> **PROBLEM DESCRIPTION**:
Restate each of the lines below word for word and drop every picture.

[Start DATA TO USE]

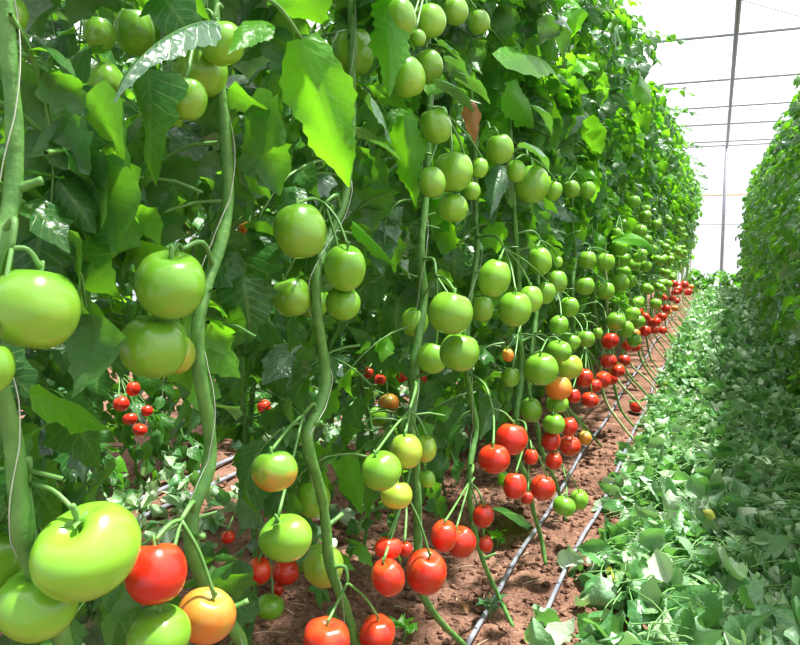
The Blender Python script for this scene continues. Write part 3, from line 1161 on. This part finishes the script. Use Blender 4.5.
NEAR_LABELS = [
    'nearest tomato vine with the thickest bare stem at the left photo edge',
    'second tomato vine, thick winding green stem left of the big hanging leaf',
    'third tomato vine, curving stem below the big hanging leaf',
    'fourth tomato vine, straight stem with the big red pair at its foot',
    'fifth tomato vine, thin stem bending out over the soil beside first drip pipe',
    'sixth tomato vine with the mixed green, yellow and orange cluster',
    'seventh tomato vine with the low pair of pale green fruit at its foot',
    'eighth tomato vine with four green fruit round its stem',
    'ninth tomato vine with red and green fruit over the path edge']
for k in range(9):
    key = 'A%d' % k
    st = STEMS[key]
    mid = min(st, key=lambda p: abs(p.z - 1.5))
    off = Vector((mid.x, mid.y, 0))
    fm = foliage(500 + k, 58, 1.25, 2.5, HI, off=off, low=(0.72, 1.25, 9, BACK), xr=(-.4, AX if k < 5 else AX2), keep=keep_front, bright=0.14 if k < 4 else 0.22)
    # move to the vine's own origin
    base = st[0]
    sh = np.array((off.x - base.x, off.y - base.y, 0), np.float32)
    fm.v = [v + sh for v in fm.v]
    vine(key, [0.0105, 0.0098, 0.0098, 0.0105, 0.0088, 0.0105, 0.0095, 0.010, 0.010][k], NEAR_LABELS[k], 'tomato vines of the left row', fol_mb=fm, stubs=3, seed=k, sides=10)
for k in range(9, NA):
    vine('A%d' % k, 0.0095, '%s tomato vine along the left side of the path, counted from the camera' % ORD[k], 'tomato vines of the left row',
         fol_mesh=FA[k % 6], stemmat='oldstem' if k % 2 else 'stem', stubs=3, seed=k, sides=6, mirror=bool(k % 2))


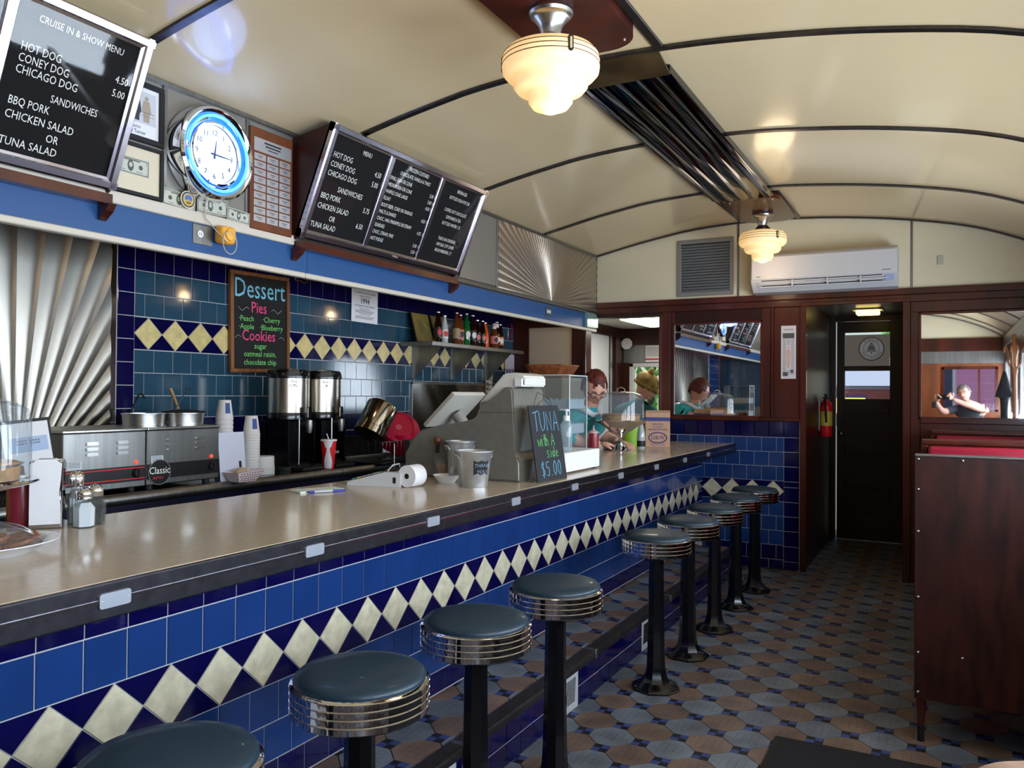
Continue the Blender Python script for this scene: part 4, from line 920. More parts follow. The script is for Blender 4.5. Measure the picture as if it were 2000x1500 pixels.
# plaque with name plates
t = thing('award_plaque', 'brown wooden plaque with three columns of small metal name plates', 'plaque', (-2.598, 2.612, 2.004))
m = frame((0, 0, 0), (0, 1, 0), (0, 0, 1)); mb = MB(); mb.box(-.125, .125, 0, .435, 0, .018, m, bev=.004); mb.build('board', M('walnut', (118, 64, 36), .4, noise=(10, .3), stretch=(1, 1, .15)), t)
PLM = M('plate_silver', (205, 205, 208), .3, metal=.6)
mb = MB(); mb.box(-.108, .112, .335, .392, .018, .0195, m); mb.build('title_plate', PLM, t)
mm = m @ Matrix.Translation((0, 0, .0195)); rects([(-.05, .05, .374, .381), (-.045, .045, .361, .367), (-.03, .03, .349, .353)], mm, .0004, 'title_print', INK, t)
MM = MB(); MM.box(-.033, .033, -.0135, .0135, 0, .0015, bev=.001); npm = MM.mesh('name_plate', PLM)
for c in range(3):
    for r in range(9):
        p = m @ Vector((-.073+c*.074, .312-r*.0330, .018)); npo = put('name_plate', npm, t, p, m.to_euler())
        rects([(-.014-.003*((r+c) % 3), .014+.002*(r % 2), .002, .0045), (-.009, .009, -.005, -.003)], Matrix.Translation((0, 0, .0016)), .0003, 'plate_print', INK, npo)
# ---------------------------------------------------------------- end wall things
t = thing('air_vent', 'grey louvred air vent high on the end wall', 'vent', (-1.677, YE-.001, 2.102))
mb = MB(); fwv = .032
for a in ((-.225, .225, 0, fwv), (-.225, .225, .45-fwv, .45), (-.225, -.225+fwv, fwv, .45-fwv), (.225-fwv, .225, fwv, .45-fwv)): mb.box(a[0], a[1], -.014, 0, a[2], a[3], bev=.003)
mb.build('frame', M('vent_grey', (150, 150, 148), .4, metal=.4), t)
mb = MB(); mb.box(-.2, .2, -.003, -.001, .02, .43); mb.build('dark_core', BLK, t)
LV = MB(); LV.box(-.193, .193, -.011, -.009, -.009, .009, Matrix.Rotation(.5, 4, 'X')); lvm = LV.mesh('louvre', M('vent_grey2', (120, 122, 124), .45, metal=.3))
for k in range(17): put('louvre', lvm, t, (0, 0, .045+k*.0225))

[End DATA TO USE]

> **FINISHED TASK**:
The Blender Python script for this scene continues. Write part 3, from line 1161 on. This part finishes the script. Use Blender 4.5.
NEAR_LABELS = [
    'nearest tomato vine with the thickest bare stem at the left photo edge',
    'second tomato vine, thick winding green stem left of the big hanging leaf',
    'third tomato vine, curving stem below the big hanging leaf',
    'fourth tomato vine, straight stem with the big red pair at its foot',
    'fifth tomato vine, thin stem bending out over the soil beside first drip pipe',
    'sixth tomato vine with the mixed green, yellow and orange cluster',
    'seventh tomato vine with the low pair of pale green fruit at its foot',
    'eighth tomato vine with four green fruit round its stem',
    'ninth tomato vine with red and green fruit over the path edge']
for k in range(9):
    key = 'A%d' % k
    st = STEMS[key]
    mid = min(st, key=lambda p: abs(p.z - 1.5))
    off = Vector((mid.x, mid.y, 0))
    fm = foliage(500 + k, 58, 1.25, 2.5, HI, off=off, low=(0.72, 1.25, 9, BACK), xr=(-.4, AX if k < 5 else AX2), keep=keep_front, bright=0.14 if k < 4 else 0.22)
    # move to the vine's own origin
    base = st[0]
    sh = np.array((off.x - base.x, off.y - base.y, 0), np.float32)
    fm.v = [v + sh for v in fm.v]
    vine(key, [0.0105, 0.0098, 0.0098, 0.0105, 0.0088, 0.0105, 0.0095, 0.010, 0.010][k], NEAR_LABELS[k], 'tomato vines of the left row', fol_mb=fm, stubs=3, seed=k, sides=10)
for k in range(9, NA):
    vine('A%d' % k, 0.0095, '%s tomato vine along the left side of the path, counted from the camera' % ORD[k], 'tomato vines of the left row',
         fol_mesh=FA[k % 6], stemmat='oldstem' if k % 2 else 'stem', stubs=3, seed=k, sides=6, mirror=bool(k % 2))


Continue the Blender Python script for this scene: part 4, from line 920. More parts follow. The script is for Blender 4.5. Measure the picture as if it were 2000x1500 pixels.
# plaque with name plates
t = thing('award_plaque', 'brown wooden plaque with three columns of small metal name plates', 'plaque', (-2.598, 2.612, 2.004))
m = frame((0, 0, 0), (0, 1, 0), (0, 0, 1)); mb = MB(); mb.box(-.125, .125, 0, .435, 0, .018, m, bev=.004); mb.build('board', M('walnut', (118, 64, 36), .4, noise=(10, .3), stretch=(1, 1, .15)), t)
PLM = M('plate_silver', (205, 205, 208), .3, metal=.6)
mb = MB(); mb.box(-.108, .112, .335, .392, .018, .0195, m); mb.build('title_plate', PLM, t)
mm = m @ Matrix.Translation((0, 0, .0195)); rects([(-.05, .05, .374, .381), (-.045, .045, .361, .367), (-.03, .03, .349, .353)], mm, .0004, 'title_print', INK, t)
MM = MB(); MM.box(-.033, .033, -.0135, .0135, 0, .0015, bev=.001); npm = MM.mesh('name_plate', PLM)
for c in range(3):
    for r in range(9):
        p = m @ Vector((-.073+c*.074, .312-r*.0330, .018)); npo = put('name_plate', npm, t, p, m.to_euler())
        rects([(-.014-.003*((r+c) % 3), .014+.002*(r % 2), .002, .0045), (-.009, .009, -.005, -.003)], Matrix.Translation((0, 0, .0016)), .0003, 'plate_print', INK, npo)
# ---------------------------------------------------------------- end wall things
t = thing('air_vent', 'grey louvred air vent high on the end wall', 'vent', (-1.677, YE-.001, 2.102))
mb = MB(); fwv = .032
for a in ((-.225, .225, 0, fwv), (-.225, .225, .45-fwv, .45), (-.225, -.225+fwv, fwv, .45-fwv), (.225-fwv, .225, fwv, .45-fwv)): mb.box(a[0], a[1], -.014, 0, a[2], a[3], bev=.003)
mb.build('frame', M('vent_grey', (150, 150, 148), .4, metal=.4), t)
mb = MB(); mb.box(-.2, .2, -.003, -.001, .02, .43); mb.build('dark_core', BLK, t)
LV = MB(); LV.box(-.193, .193, -.011, -.009, -.009, .009, Matrix.Rotation(.5, 4, 'X')); lvm = LV.mesh('louvre', M('vent_grey2', (120, 122, 124), .45, metal=.3))
for k in range(17): put('louvre', lvm, t, (0, 0, .045+k*.0225))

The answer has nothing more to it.